Wearable temperature sensors based on lanthanum-doped aluminum-oxide dielectrics operating at low-voltage and high-frequency for healthcare monitoring systems

Abstract The incorporation of lanthanum (La) into sol-gel based aluminum-oxide (Al2O3) dielectrics is investigated by analyzing the dielectric properties obtained from electrical capacitive measurements of metal-insulator-metal. The optimized La doping results in significantly suppressed variation of frequency-dependent capacitance of sol-gel based La-doped Al2O3 (LaAlO3) dielectrics even at high frequencies of ∼ MHz. In addition, flexible temperature sensors with sol-gel based LaAlO3 dielectrics on polyimide substrates are demonstrated through investigations on the capacitive responses to different temperatures ranging from 30 to 200 °C at various frequencies from 100 Hz to 1 MHz. Without any buffer or passivation film, the proposed flexible temperature sensors achieved a high mechanical stability against cyclic bending tests with curvature radii from 10 to 5 mm.
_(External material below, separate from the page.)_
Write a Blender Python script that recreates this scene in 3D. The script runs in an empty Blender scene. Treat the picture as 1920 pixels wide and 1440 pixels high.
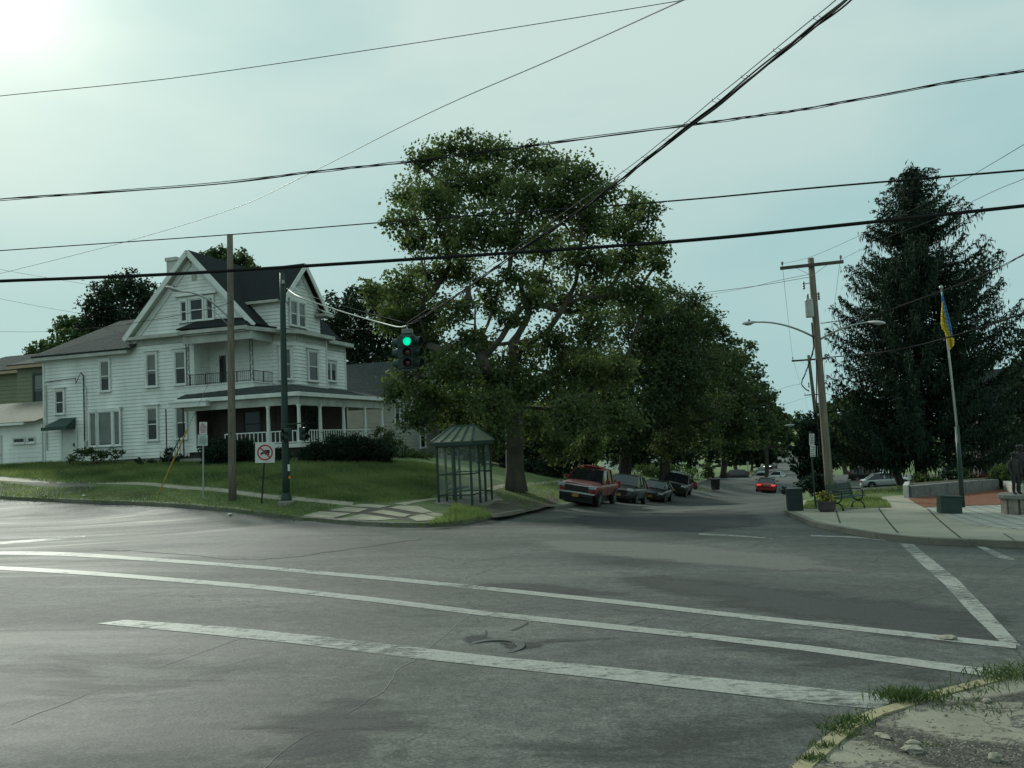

Finally, the feasibility of a healthcare monitoring system incorporated with a smartphone is demonstrated by utilizing wearable body-temperature sensor arrays consisting of sol-gel based LaAlO3 dielectrics. High-performance temperature sensor system is capable of analyzing interfacial temperature characteristics on human body between 30 and 40 °C in real-time and displaying them on the use's smartphone through wireless communication. We believe that this study is expected to significantly contribute to the field of wearable bioelectronics consisting of solution-processed metal-oxide dielectrics for healthcare monitoring systems based on the Internet-of-things.